**What is asked:** Transcribe the material from its first line onward, ending with the line that contains "d = ray(u, v); t = Y/d[1];" and adding nothing beyond it.

**Collected data:**
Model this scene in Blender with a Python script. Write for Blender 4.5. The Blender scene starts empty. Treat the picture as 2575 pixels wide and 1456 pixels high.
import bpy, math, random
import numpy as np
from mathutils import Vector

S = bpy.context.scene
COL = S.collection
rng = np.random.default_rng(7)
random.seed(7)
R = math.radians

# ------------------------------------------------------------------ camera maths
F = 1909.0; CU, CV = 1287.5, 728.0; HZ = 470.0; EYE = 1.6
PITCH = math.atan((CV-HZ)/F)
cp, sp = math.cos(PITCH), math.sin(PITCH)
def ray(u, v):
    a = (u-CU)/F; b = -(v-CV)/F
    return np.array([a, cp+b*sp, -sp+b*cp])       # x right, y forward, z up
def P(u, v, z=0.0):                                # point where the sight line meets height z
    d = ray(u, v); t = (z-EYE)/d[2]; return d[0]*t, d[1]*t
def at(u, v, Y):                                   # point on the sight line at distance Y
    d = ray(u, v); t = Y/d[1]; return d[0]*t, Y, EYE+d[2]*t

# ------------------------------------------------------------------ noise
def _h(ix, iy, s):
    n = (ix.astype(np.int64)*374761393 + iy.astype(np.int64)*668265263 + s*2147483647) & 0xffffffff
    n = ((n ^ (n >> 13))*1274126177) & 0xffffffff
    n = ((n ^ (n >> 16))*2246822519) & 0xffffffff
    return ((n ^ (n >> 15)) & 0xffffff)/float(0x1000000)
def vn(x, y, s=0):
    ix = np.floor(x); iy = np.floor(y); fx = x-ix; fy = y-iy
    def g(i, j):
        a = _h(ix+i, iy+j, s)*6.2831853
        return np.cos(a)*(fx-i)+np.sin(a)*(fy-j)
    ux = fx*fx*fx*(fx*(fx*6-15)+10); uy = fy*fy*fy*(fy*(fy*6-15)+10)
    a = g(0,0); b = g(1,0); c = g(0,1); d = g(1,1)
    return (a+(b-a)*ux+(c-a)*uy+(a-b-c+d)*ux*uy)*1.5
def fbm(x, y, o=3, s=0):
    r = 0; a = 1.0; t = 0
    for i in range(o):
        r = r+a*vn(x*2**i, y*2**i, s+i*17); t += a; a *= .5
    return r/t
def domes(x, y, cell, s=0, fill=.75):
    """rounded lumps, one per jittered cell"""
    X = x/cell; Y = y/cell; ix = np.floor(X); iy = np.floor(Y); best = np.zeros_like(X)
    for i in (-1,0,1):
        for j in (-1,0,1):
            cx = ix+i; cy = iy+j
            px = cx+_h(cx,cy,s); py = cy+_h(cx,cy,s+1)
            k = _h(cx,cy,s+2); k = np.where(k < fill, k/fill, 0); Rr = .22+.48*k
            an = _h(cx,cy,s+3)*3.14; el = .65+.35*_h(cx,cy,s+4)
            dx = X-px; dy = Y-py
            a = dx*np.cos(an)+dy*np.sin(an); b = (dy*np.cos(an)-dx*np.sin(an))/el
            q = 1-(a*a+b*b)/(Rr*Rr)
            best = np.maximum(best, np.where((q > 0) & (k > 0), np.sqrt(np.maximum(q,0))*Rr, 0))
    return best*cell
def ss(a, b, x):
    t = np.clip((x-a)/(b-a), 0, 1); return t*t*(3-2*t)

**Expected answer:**
Model this scene in Blender with a Python script. Write for Blender 4.5. The Blender scene starts empty. Treat the picture as 2575 pixels wide and 1456 pixels high.
import bpy, math, random
import numpy as np
from mathutils import Vector

S = bpy.context.scene
COL = S.collection
rng = np.random.default_rng(7)
random.seed(7)
R = math.radians

# ------------------------------------------------------------------ camera maths
F = 1909.0; CU, CV = 1287.5, 728.0; HZ = 470.0; EYE = 1.6
PITCH = math.atan((CV-HZ)/F)
cp, sp = math.cos(PITCH), math.sin(PITCH)
def ray(u, v):
    a = (u-CU)/F; b = -(v-CV)/F
    return np.array([a, cp+b*sp, -sp+b*cp])       # x right, y forward, z up
def P(u, v, z=0.0):                                # point where the sight line meets height z
    d = ray(u, v); t = (z-EYE)/d[2]; return d[0]*t, d[1]*t
def at(u, v, Y):                                   # point on the sight line at distance Y
    d = ray(u, v); t = Y/d[1]; return d[0]*t, Y, EYE+d[2]*t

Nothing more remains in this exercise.